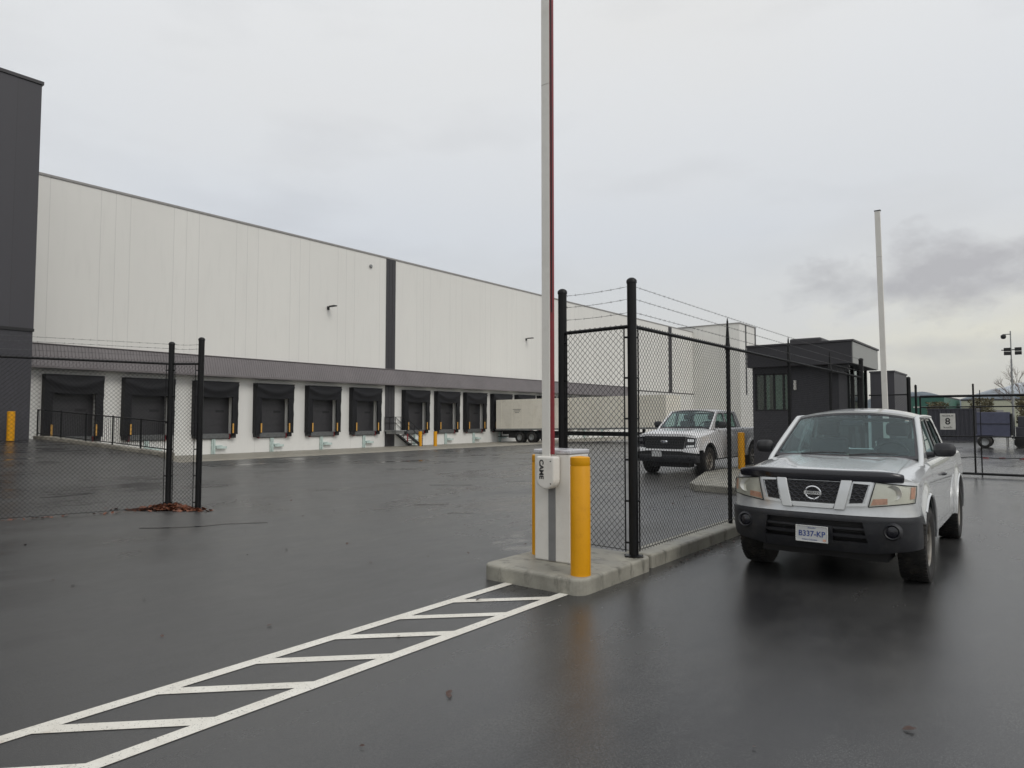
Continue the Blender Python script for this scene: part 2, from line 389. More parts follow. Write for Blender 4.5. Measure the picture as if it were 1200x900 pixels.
# retaining kerb with black ramp railing
def rail_pt(s):
    x = lerp(-32.3, -24.0, s); return x, lineY(x)
rw = empty('retaining_wall', (-28, 10.8, 0), 0, 'low concrete retaining kerb under the black ramp railing', 'retaining wall')
g = MB(); fr = []
for i in range(21):
    x, y = rail_pt(i/20); zt = gz(x, y-.5)+.13; zb = -.7
    fr.append([(x+28, y-10.8-.13, zb), (x+28, y-10.8-.13, zt), (x+28, y-10.8+.15, zt), (x+28, y-10.8+.15, zb), (x+28, y-10.8-.13, zb)])
g.grid(fr); g.add(fr[-1][:4], [(0, 1, 2, 3)]); g.build('wall', M['apron'], rw, smooth=30, bevel=.02)
rl = empty('ramp_railing', (-28, 10.8, 0), 0, 'black metal picket railing along the top of the ramp by the dark building', 'railing')
def rp(s, h):
    x, y = rail_pt(s); return (x+28, y-10.8+.01, gz(x, y-.5)+.13+h)
g = MB(); g.tube([rp(.0, 1.06), rp(1, 1.06)], .022, 8); g.tube([rp(.0, .1), rp(1, .1)], .018, 8); g.build('rail', M['black'], rl)
g = MB()
for i in range(1, 72): g.tube([rp(i/72, .1), rp(i/72, 1.05)], .0085, 5)
o = g.build('picket', M['black'], rl)
for s in (0, .2, .4, .6, .8, 1):
    g = MB(); a, b = rp(s, -.02), rp(s, 1.08); g.tube([a, b], .03, 8); g.build('post', M['black'], rl)

# ------------------------------------------------------------------ warehouse
XW = -39.67
wh = empty('warehouse', (XW, 50, -.55), 0, 'long white panelled warehouse with a row of truck docks under a grey ribbed canopy', 'warehouse')
def wl(x, y, z): return (x-XW, y-50, z+.55)          # world -> warehouse local
def wbox(mb, x0, y0, z0, x1, y1, z1, mi=0):
    a = wl(x0, y0, z0); b = wl(x1, y1, z1); mb.box(*a, *b, mi)
docks = [13.8, 17.55, 21.45, 25.4, 29.25, 33.0, 38.1, 41.7, 45.25, 48.9, 52.5, 56.1, 59.8, 63.5, 67.2]
DZ0, DZ1, DW = .72, 3.05, 1.06
# upper wall
g = MB(); wbox(g, XW-.3, -10, 5.0, XW, 93, 13.95); g.build('upper_wall', M['wall'], wh)
# lower wall with real door openings
g = MB()
segs = [(-10, docks[0]-DW)]+[(a+DW, b-DW) for a, b in zip(docks, docks[1:])]+[(docks[-1]+DW, 93)]
for a, b in segs: wbox(g, XW-.3, a, -.9, XW-.004, b, 5.0)
for d in docks: wbox(g, XW-.3, d-DW, DZ1, XW-.004, d+DW, 5.0); wbox(g, XW-.3, d-DW, -.9, XW-.004, d+DW, DZ0-.35)
g.build('lower_wall', M['wall2'], wh)
# body behind (roof + rear) so it stands as a building
g = MB(); wbox(g, XW-80, -10, -.9, XW-.9, 92.9, 13.6); g.build('roof', M['strip'], wh)
g = MB(); wbox(g, XW-.42, -10, 13.93, XW+.05, 93, 14.06); g.build('coping', M['coping'], wh, bevel=.01)
g = MB(); wbox(g, XW-.2, 72.95, 5.0, XW+.035, 93, 5.12); g.build('dark_wall_line', M['strip'], wh)  # thin dark strip along the foot of the upper wall past the canopy
for ya, yb, z0 in ((35.05, 36.0, -.5), (84.9, 85.9, 5.12)):
    g = MB(); wbox(g, XW-.05, ya, z0, XW+.04, yb, 13.92)
    for q in (.33, .66): wbox(g, XW+.04, ya+q*(yb-ya)-.015, z0, XW+.055, ya+q*(yb-ya)+.015, 13.9)
    g.build('dark_pilaster', M['strip'], wh)
# ribbed canopy
def rib_profile(y0, y1, st=.16, d=.02):
    out = []; y = y0
    while y < y1:
        out += [(y, 0), (y+st*.55, 0), (y+st*.62, d), (y+st*.93, d)]; y += st
    return out+[(y1, 0)]
g = MB(); pr = rib_profile(-6, 72.9)
front = [[wl(XW+.20+dd, y, 5.36), wl(XW+.60+dd, y, 4.22)] for y, dd in pr]
g.grid(front)
g.build('canopy', M['canopy'], wh)
g = MB(); wbox(g, XW-.003, -6, 5.365, XW+.26, 72.95, 5.41); wbox(g, XW+.55, -6, 4.14, XW+.69, 72.95, 4.26); wbox(g, XW+.0, 72.9, 4.3, XW+.6, 72.95, 5.3)
wbox(g, XW+.0, -6, 4.165, XW+.55, 72.95, 4.19)
g.build('canopy_trim', M['canopy'], wh, bevel=.01)
def lamp(y, z):
    lo = empty('wall_lamp', wl(XW, y, z)); lo.parent = wh
    g = MB(); g.box(0, -.09, -.12, .06, .09, .12); g.tube([(0, 0, .04), (.42, 0, .08)], .03, 8); g.build('bracket', M['blk'], lo)
    g = MB(); g.box(.25, -.14, .05, .85, .14, .13); g.build('lamp_head', M['blk'], lo, bevel=.02)
lamp(29.7, 9.4); lamp(53.0, 9.3)
g = MB(); a = wl(XW+.03, 33.5, 13.05); g.lathe([(0, .10), (.10, .10), (.14, .05), (.14, 0)], a, 'x', 16); g.build('sensor_dome', M['steel'], wh, smooth=40)
# far projecting block of the same warehouse
g = MB(); wbox(g, -80, 93, -.9, -32.9, 99.6, 14.7); g.build('end_block', M['wallX'], wh)
g = MB(); wbox(g, -32.95, 95.2, 4.9, -32.86, 95.65, 14.66); wbox(g, -32.95, 99.15, -.5, -32.86, 99.62, 14.66); g.build('corner_flashing', M['strip'], wh)
g = MB(); wbox(g, -80.1, 92.9, 14.7, -32.8, 99.7, 14.83); g.build('coping', M['coping'], wh)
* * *
Reproduce the material above exactly, first line through the line that contains "g = MB(); a, b", minus the pictures.

Continue the Blender Python script for this scene: part 2, from line 389. More parts follow. Write for Blender 4.5. Measure the picture as if it were 1200x900 pixels.
# retaining kerb with black ramp railing
def rail_pt(s):
    x = lerp(-32.3, -24.0, s); return x, lineY(x)
rw = empty('retaining_wall', (-28, 10.8, 0), 0, 'low concrete retaining kerb under the black ramp railing', 'retaining wall')
g = MB(); fr = []
for i in range(21):
    x, y = rail_pt(i/20); zt = gz(x, y-.5)+.13; zb = -.7
    fr.append([(x+28, y-10.8-.13, zb), (x+28, y-10.8-.13, zt), (x+28, y-10.8+.15, zt), (x+28, y-10.8+.15, zb), (x+28, y-10.8-.13, zb)])
g.grid(fr); g.add(fr[-1][:4], [(0, 1, 2, 3)]); g.build('wall', M['apron'], rw, smooth=30, bevel=.02)
rl = empty('ramp_railing', (-28, 10.8, 0), 0, 'black metal picket railing along the top of the ramp by the dark building', 'railing')
def rp(s, h):
    x, y = rail_pt(s); return (x+28, y-10.8+.01, gz(x, y-.5)+.13+h)
g = MB(); g.tube([rp(.0, 1.06), rp(1, 1.06)], .022, 8); g.tube([rp(.0, .1), rp(1, .1)], .018, 8); g.build('rail', M['black'], rl)
g = MB()
for i in range(1, 72): g.tube([rp(i/72, .1), rp(i/72, 1.05)], .0085, 5)
o = g.build('picket', M['black'], rl)
for s in (0, .2, .4, .6, .8, 1):
    g = MB(); a, b = rp(s, -.02), rp(s, 1.08); g.tube([a, b], .03, 8); g.build('post', M['black'], rl)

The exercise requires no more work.